> _Set task_:
Scan the data below and pick out the lines containing the word "wide".

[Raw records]
[start]
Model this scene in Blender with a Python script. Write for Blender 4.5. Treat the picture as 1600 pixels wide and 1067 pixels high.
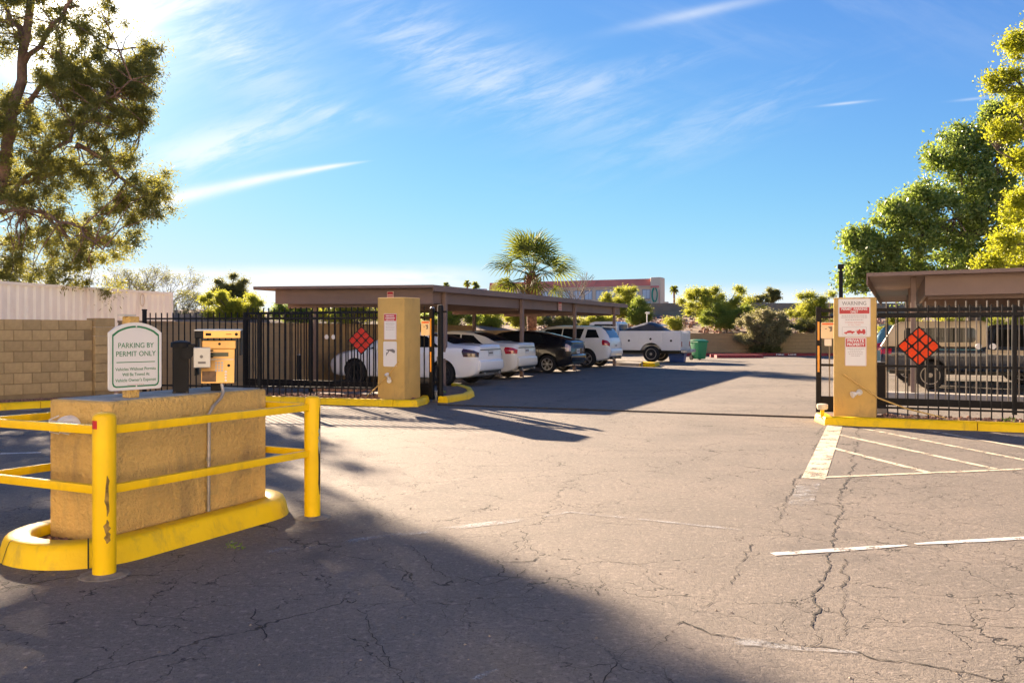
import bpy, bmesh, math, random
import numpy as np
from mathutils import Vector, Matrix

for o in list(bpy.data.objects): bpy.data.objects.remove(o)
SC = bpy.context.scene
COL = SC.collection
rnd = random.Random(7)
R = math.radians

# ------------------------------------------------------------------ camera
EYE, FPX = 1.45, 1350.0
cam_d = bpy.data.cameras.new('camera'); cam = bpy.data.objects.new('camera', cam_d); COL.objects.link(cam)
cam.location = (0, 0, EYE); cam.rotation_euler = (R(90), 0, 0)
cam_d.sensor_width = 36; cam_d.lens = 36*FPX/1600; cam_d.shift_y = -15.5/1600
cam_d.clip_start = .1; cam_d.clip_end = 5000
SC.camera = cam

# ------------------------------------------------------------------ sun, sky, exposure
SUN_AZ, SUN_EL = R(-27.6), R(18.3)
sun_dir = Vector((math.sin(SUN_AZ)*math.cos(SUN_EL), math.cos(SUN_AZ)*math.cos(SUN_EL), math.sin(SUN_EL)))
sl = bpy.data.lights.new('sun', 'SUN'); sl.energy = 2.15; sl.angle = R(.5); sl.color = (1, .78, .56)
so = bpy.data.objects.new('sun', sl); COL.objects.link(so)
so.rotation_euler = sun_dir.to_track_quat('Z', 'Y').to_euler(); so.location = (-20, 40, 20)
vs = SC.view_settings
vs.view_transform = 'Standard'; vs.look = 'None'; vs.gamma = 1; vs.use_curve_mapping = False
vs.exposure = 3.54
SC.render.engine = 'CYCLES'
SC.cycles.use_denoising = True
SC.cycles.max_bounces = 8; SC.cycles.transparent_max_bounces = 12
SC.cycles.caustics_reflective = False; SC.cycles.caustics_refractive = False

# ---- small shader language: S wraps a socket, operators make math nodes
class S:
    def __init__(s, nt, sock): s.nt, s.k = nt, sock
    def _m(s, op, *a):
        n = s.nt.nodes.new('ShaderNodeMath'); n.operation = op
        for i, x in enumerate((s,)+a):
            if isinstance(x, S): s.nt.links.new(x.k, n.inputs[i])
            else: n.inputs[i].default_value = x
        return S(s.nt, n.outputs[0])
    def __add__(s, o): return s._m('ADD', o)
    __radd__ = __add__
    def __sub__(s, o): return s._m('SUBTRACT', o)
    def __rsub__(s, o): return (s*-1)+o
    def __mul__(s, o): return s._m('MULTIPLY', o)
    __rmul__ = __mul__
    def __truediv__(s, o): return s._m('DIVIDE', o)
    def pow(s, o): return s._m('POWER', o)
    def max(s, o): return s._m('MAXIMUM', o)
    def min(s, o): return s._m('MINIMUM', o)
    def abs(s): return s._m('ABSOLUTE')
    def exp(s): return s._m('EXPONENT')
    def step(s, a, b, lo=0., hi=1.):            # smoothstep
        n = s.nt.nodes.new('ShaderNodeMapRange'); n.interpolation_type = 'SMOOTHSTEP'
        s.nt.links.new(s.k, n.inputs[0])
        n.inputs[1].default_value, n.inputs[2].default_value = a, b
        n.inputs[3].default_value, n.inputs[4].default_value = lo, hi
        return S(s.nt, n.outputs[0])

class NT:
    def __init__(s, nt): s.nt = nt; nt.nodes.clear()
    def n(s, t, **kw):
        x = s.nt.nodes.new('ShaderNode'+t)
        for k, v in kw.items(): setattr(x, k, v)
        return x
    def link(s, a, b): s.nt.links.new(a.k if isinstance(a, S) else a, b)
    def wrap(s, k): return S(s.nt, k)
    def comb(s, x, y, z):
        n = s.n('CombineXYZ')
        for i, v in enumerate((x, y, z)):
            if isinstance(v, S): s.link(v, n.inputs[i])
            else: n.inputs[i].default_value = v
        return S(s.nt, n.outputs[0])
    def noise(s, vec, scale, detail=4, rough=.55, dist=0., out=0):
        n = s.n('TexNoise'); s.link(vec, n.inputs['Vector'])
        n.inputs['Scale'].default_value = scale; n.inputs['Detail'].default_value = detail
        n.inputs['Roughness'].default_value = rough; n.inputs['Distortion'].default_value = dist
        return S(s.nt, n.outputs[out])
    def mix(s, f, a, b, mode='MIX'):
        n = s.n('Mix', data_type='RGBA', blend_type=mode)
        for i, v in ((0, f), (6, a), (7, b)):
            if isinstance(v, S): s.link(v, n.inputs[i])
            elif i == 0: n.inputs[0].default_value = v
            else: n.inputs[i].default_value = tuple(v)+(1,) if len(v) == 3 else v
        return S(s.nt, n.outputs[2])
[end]
[start]
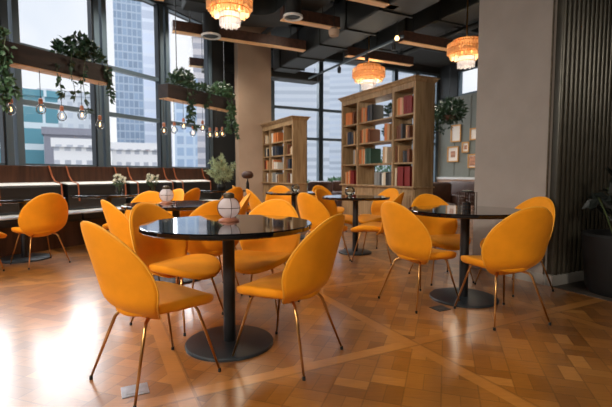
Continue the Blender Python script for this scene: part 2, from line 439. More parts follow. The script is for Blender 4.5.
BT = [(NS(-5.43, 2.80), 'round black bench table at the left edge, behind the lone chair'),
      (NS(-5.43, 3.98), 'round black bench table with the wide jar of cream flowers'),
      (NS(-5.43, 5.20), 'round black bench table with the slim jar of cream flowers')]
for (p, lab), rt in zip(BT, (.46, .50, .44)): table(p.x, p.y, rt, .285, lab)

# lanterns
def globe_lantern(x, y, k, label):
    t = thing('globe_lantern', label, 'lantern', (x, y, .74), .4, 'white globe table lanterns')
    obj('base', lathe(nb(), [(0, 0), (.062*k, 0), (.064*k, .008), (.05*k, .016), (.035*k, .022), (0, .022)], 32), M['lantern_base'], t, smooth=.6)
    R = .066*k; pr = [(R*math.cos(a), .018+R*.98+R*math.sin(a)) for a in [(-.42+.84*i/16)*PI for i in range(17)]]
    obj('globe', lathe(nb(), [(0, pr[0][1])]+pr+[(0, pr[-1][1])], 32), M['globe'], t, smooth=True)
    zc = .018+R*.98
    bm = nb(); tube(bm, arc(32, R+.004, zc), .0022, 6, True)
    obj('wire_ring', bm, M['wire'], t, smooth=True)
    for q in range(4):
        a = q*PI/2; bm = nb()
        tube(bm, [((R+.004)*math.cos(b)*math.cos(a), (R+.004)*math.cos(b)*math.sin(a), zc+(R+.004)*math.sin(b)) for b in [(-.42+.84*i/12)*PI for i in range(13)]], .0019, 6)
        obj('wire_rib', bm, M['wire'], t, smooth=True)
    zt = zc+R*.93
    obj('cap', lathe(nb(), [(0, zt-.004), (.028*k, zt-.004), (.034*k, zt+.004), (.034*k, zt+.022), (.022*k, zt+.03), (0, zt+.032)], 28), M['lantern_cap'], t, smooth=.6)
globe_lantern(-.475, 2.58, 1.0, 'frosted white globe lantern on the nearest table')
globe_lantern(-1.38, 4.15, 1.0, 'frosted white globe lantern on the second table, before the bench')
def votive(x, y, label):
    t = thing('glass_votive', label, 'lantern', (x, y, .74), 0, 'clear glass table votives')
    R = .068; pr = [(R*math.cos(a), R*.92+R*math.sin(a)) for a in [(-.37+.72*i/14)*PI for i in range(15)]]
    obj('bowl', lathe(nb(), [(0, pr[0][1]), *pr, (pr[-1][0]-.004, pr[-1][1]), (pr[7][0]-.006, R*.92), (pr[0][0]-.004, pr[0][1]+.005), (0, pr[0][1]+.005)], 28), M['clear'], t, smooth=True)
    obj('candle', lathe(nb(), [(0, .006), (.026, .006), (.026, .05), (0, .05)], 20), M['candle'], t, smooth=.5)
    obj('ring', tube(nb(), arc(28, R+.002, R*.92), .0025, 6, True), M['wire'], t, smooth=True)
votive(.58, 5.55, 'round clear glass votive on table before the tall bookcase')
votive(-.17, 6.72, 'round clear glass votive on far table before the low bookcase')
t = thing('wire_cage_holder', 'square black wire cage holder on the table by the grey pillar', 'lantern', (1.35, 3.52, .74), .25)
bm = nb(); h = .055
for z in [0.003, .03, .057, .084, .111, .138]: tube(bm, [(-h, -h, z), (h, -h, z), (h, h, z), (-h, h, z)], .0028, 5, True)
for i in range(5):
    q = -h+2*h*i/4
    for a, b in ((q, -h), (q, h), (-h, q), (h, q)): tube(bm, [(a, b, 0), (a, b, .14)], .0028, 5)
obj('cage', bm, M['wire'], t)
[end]
> _Task output_:
Model this scene in Blender with a Python script. Write for Blender 4.5. Treat the picture as 1600 pixels wide and 1067 pixels high.
      (NS(-5.43, 3.98), 'round black bench table with the wide jar of cream flowers'),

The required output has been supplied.